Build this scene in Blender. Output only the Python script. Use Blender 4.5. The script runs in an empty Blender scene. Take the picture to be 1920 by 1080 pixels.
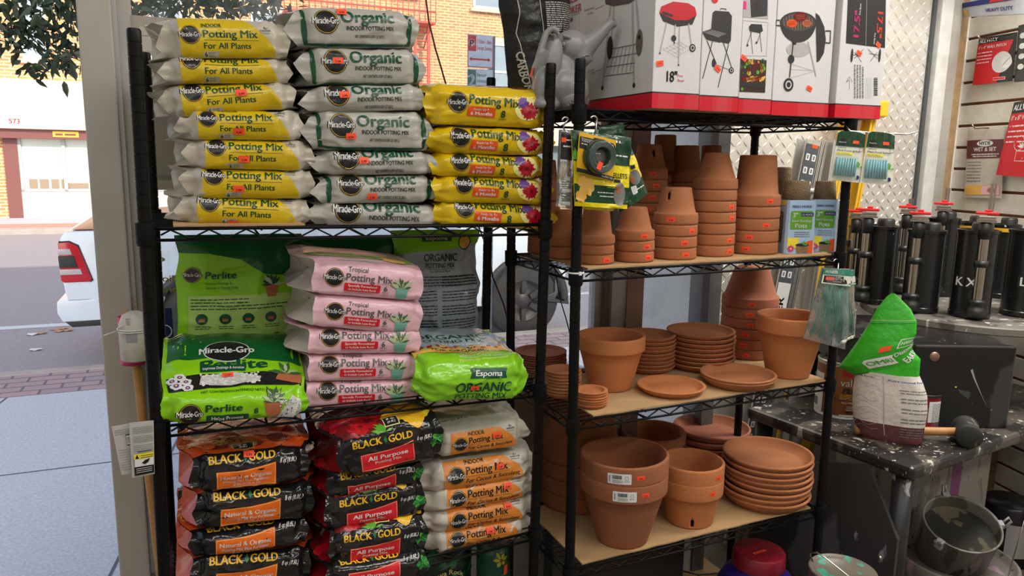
import bpy, bmesh, math, random
import numpy as np
from mathutils import Matrix, Vector

# ------------------------------------------------------------------ camera, world, lights, exposure
SC = bpy.context.scene
COL = SC.collection
PITCH, ROLL, FPX, EYE = 0.16873, 0.01706, 1401.9, 1.6
_cp, _sp, _cr, _sr = math.cos(PITCH), math.sin(PITCH), math.cos(ROLL), math.sin(ROLL)
_fwd = Vector((0, _cp, -_sp)); _u0 = Vector((0, _sp, _cp)); _r0 = Vector((1, 0, 0))
CR = _cr * _r0 + _sr * _u0
CU = -_sr * _r0 + _cr * _u0
cam_d = bpy.data.cameras.new('camera')
cam_d.sensor_width = 36.0; cam_d.sensor_fit = 'HORIZONTAL'; cam_d.lens = FPX / 1920 * 36
cam_d.clip_start = 0.05; cam_d.clip_end = 300
cam = bpy.data.objects.new('camera', cam_d); COL.objects.link(cam)
cam.matrix_world = Matrix(((CR.x, CU.x, -_fwd.x, 0), (CR.y, CU.y, -_fwd.y, 0), (CR.z, CU.z, -_fwd.z, EYE), (0, 0, 0, 1)))
SC.camera = cam
SC.view_settings.view_transform = 'Standard'
SC.view_settings.look = 'None'
SC.view_settings.exposure = -0.12
SC.view_settings.gamma = 1.0
SC.view_settings.use_curve_mapping = False

YAW = 0.4043                      # the storefront and the racks run along this direction
def SW(u, v, z=0.0):              # storefront frame -> world (u along the front, v towards the street)
    c, s = math.cos(YAW), math.sin(YAW)
    return Vector((-0.7096 + c * u - s * v, 1.4411 + s * u + c * v, z))

world = bpy.data.worlds.new('world'); SC.world = world; world.use_nodes = True
wn = world.node_tree.nodes; wl = world.node_tree.links
sky = wn.new('ShaderNodeTexSky'); sky.sky_type = 'NISHITA'; sky.sun_disc = False
sky.sun_elevation = math.radians(38); sky.sun_rotation = math.radians(190); sky.air_density = 1.0; sky.dust_density = 1.5
hs = wn.new('ShaderNodeHueSaturation'); hs.inputs['Saturation'].default_value = 0.85
wl.new(sky.outputs[0], hs.inputs['Color']); wl.new(hs.outputs[0], wn['Background'].inputs[0]); wn['Background'].inputs[1].default_value = 0.34

def lamp(name, kind, energy, loc, target=None, size=1.0, size_y=None, color=(1, 1, 1), angle=None):
    d = bpy.data.lights.new(name, kind); d.energy = energy; d.color = color
    if kind == 'AREA':
        d.shape = 'RECTANGLE' if size_y else 'SQUARE'; d.size = size
        if size_y: d.size_y = size_y
    if angle is not None: d.angle = angle
    o = bpy.data.objects.new(name, d); COL.objects.link(o); o.location = loc
    if target is not None:
        o.rotation_euler = (Vector(target) - Vector(loc)).to_track_quat('-Z', 'Y').to_euler()
    return o
# low warm sun from behind the shop, falling on the far side of the street
_sd = SW(-0.35, 1.0) - SW(0, 0)
lamp('sun', 'SUN', 5.0, (0, 0, 20), target=Vector((0, 0, 20)) + Vector((_sd.x, _sd.y, -0.70)), color=(1.0, 0.86, 0.70), angle=0.01)
# rows of ceiling tubes, plus a last added fill brightening the slat wall
for i, (u, v, e) in enumerate([(-0.4, -1.0, 11), (1.2, -1.0, 15), (2.5, -0.5, 30), (-0.4, -2.6, 13), (1.2, -2.6, 19), (2.9, -2.4, 30), (3.35, -0.05, 62)]):
    p = SW(u, v, 2.93)
    o = lamp('ceiling_tube_or_fill', 'AREA', e, p, size=1.25, size_y=0.30, color=(1.0, 0.97, 0.92))
    o.rotation_euler = (0, 0, YAW)

# ------------------------------------------------------------------ helpers
PI = math.pi
def ray(px, py):
    d = CR * ((px - 960) / FPX) + CU * ((540 - py) / FPX) + _fwd
    return Vector((0, 0, EYE)), d.normalized()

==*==

# Stated problem
Please repeat exactly the data above from its first line to the line that contains "from mathutils import Matrix, Vector", inclusive, and leave every picture out.

# Finished exercise
Build this scene in Blender. Output only the Python script. Use Blender 4.5. The script runs in an empty Blender scene. Take the picture to be 1920 by 1080 pixels.
import bpy, bmesh, math, random
import numpy as np
from mathutils import Matrix, Vector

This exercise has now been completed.